Nel tentativo di rendere più facile interfacciare carrozze di nazionalità differenti, cosa frequente nei convogli internazionali, si costituì l'Unione Internazionale delle Ferrovie, siglata UIC, acronimo del nome francese Union Internationale des Chemins de Fer, avente lo scopo di classificare i materiali rotabili secondo schemi comuni, fornire degli standard internazionali (dimensioni, attacchi, diciture, etc) e dare anche dei criteri di valutazione delle prestazioni in modo da rendere più facile calcolare i limiti di traino e di carico di locomotive e carrozze.

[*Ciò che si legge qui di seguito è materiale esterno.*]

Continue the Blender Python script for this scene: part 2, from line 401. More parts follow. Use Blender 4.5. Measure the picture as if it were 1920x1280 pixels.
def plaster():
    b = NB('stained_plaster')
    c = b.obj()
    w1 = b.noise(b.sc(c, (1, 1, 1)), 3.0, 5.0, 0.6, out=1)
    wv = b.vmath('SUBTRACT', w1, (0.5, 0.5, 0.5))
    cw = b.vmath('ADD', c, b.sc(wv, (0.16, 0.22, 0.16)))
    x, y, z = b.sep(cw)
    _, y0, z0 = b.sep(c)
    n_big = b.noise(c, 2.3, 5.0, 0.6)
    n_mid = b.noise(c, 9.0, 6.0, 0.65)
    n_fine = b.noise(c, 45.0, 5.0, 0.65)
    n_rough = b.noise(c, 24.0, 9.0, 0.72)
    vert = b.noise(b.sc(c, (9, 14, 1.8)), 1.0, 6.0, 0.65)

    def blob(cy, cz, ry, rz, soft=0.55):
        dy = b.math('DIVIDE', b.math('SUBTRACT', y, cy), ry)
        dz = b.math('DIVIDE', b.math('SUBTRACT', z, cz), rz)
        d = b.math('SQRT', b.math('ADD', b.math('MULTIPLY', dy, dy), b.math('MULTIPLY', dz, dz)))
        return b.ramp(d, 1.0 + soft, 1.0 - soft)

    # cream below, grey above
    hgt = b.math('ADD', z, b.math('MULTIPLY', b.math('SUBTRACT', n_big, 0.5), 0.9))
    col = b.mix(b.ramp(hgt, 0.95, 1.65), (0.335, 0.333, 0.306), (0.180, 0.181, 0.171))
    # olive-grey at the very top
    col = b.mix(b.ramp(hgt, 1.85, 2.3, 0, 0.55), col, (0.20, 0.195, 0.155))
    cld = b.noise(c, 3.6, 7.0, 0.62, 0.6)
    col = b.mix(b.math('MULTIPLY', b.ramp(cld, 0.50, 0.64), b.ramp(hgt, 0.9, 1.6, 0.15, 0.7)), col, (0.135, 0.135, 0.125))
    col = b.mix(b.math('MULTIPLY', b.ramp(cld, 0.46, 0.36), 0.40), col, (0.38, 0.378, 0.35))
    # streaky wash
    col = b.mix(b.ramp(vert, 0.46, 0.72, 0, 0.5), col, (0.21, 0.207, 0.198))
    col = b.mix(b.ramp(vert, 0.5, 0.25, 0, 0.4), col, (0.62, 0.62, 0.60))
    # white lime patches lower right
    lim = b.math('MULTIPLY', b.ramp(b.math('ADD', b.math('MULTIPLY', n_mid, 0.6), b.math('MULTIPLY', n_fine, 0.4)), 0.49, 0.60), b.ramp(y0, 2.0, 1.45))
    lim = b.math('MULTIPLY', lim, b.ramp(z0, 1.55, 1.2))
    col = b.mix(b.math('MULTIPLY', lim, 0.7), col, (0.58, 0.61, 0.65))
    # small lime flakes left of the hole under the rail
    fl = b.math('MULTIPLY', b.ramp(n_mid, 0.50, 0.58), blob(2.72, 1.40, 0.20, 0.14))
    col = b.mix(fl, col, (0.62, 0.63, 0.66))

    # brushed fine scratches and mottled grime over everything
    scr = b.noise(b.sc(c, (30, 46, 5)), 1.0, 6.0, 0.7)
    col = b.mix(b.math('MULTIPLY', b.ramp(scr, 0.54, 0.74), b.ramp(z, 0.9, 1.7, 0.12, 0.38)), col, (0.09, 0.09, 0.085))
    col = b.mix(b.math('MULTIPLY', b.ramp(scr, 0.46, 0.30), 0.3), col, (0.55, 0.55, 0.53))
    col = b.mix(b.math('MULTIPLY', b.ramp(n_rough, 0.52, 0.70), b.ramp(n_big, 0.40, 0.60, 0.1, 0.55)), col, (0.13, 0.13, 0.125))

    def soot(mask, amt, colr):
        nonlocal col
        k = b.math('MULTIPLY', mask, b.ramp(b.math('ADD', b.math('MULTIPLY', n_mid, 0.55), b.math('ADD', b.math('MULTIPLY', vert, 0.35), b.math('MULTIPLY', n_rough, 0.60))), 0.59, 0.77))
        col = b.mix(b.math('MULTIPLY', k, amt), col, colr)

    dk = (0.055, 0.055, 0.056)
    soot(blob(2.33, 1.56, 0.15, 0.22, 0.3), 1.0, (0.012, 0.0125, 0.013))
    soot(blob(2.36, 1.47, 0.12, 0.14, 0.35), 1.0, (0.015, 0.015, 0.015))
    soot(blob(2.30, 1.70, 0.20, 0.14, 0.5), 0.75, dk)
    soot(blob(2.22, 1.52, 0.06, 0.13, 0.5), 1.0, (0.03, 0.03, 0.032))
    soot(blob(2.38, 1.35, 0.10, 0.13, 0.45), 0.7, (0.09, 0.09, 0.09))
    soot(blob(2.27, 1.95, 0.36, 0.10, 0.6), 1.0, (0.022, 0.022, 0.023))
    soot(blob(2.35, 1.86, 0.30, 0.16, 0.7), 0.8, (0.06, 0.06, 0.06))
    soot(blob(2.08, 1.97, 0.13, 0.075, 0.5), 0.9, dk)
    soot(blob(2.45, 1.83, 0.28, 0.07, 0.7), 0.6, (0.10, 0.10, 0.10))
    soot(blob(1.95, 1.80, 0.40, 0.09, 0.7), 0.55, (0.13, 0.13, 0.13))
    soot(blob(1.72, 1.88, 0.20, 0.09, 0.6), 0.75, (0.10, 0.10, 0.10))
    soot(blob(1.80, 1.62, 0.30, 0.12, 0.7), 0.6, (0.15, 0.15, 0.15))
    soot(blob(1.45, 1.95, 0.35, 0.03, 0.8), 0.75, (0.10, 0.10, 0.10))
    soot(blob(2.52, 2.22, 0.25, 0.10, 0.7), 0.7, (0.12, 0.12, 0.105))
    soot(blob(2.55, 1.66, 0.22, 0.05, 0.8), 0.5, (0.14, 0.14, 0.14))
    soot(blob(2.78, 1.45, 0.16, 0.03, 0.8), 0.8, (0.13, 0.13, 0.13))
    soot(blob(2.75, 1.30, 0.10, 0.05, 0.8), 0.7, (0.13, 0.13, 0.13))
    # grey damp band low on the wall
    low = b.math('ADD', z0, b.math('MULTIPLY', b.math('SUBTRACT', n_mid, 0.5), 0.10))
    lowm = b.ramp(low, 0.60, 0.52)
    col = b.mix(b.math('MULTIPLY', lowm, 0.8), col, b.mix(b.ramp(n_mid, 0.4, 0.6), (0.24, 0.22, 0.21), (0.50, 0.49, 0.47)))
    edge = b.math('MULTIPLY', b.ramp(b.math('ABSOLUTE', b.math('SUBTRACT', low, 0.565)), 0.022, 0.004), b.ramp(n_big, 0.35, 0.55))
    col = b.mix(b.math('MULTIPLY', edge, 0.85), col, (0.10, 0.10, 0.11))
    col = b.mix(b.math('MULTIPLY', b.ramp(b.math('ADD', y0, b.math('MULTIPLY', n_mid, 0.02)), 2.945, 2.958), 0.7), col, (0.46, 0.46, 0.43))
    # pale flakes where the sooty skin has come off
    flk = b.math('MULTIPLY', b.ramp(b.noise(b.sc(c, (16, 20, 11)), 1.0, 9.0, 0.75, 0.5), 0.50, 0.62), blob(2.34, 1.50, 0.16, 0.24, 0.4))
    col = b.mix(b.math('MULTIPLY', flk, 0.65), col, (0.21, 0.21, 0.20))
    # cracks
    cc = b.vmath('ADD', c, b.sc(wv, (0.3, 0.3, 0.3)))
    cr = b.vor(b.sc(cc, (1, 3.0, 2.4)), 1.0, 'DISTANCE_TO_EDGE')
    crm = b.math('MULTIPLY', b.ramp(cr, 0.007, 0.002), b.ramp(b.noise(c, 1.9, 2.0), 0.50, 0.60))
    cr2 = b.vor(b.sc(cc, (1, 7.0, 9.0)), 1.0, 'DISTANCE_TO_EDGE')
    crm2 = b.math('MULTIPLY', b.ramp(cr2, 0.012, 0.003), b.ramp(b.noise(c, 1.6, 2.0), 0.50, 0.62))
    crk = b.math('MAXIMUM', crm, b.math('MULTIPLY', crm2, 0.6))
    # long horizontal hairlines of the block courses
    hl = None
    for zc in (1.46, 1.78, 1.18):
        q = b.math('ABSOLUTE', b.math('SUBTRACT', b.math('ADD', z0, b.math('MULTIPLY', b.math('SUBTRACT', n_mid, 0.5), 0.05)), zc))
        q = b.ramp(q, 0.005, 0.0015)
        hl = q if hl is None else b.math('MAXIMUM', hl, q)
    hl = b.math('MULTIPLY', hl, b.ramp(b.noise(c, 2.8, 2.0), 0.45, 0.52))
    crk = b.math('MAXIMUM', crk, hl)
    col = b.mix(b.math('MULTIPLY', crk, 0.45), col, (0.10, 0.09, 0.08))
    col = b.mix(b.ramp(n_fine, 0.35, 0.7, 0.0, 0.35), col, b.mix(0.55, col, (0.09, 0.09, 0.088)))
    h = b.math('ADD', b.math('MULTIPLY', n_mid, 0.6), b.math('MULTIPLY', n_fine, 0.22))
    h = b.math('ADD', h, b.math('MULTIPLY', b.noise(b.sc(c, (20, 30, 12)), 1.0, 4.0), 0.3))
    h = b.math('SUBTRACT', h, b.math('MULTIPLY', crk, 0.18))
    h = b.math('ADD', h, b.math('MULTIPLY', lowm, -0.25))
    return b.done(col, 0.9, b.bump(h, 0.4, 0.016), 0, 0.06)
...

Riguardo alle locomotive, oltre alla tensione (e alla frequenza nel caso di alimentazione in corrente alternata), le locomotive vengono classificate tramite degli indici di prestazione. Tra questi troviamo tre distinte indicazioni di potenza. Per potenza nominale si intende la potenza di progetto, il dato di targa, ovvero quella potenza, la massima in teoria, che il motore dovrebbe essere in grado di dare. Nel caso di un locomotore si intende la potenza fornita nel complesso dai suoi motori. Per potenza continua si intende invece la potenza massima disponibile costantemente per un tempo indefinito, mentre la potenza oraria (o unioraria) è la potenza massima disponibile costantemente per un'ora. Questo è dovuto al fatto che la potenza nominale non è sempre disponibile, ma può essere mantenuta per lassi di tempo determinati oltre i quali possono subentrare fenomeni di fatica e surriscaldamento che danneggiano il motore.
Prendendo ad esempio il "Tartaruga", durante le fasi di avviamento le alte correnti assorbite potevano bruciare i pacchi di resistenze del reostato di avviamento, dando di fatto un limite temporale al macchinista che doveva accelerare in fretta per non danneggiare il locomotore. Ma la potenza disponibile, particolarmente quella continua, è solitamente disponibile ad un determinato numero di giri. Sopra e sotto tale numero di giri cambiano i parametri di rendimento, coppia, usura etc del motore elettrico. Bisogna pertanto prevedere un rapporto di trasmissione fra l'albero motore (ossia il rotore del motore elettrico) e la ruota del locomotore tale che alla velocità di esercizio prevista per il locomotore stesso corrisponda il numero di giri ideale del motore. Nella pratica la cosa si realizza tramite ingranaggi o coppie coniche, e per rendersi conto della dinamica della cosa basta pensare al cambio della bicicletta. Nei locomotori a trazione elettrica tale rapporto è fisso, poiché il motore elettrico è in grado di fornire coppia partendo da fermo, cosa non possibile con i motori a scoppio che trasmettono coppia solo se già in moto ed entro certi intervalli di numero di giri.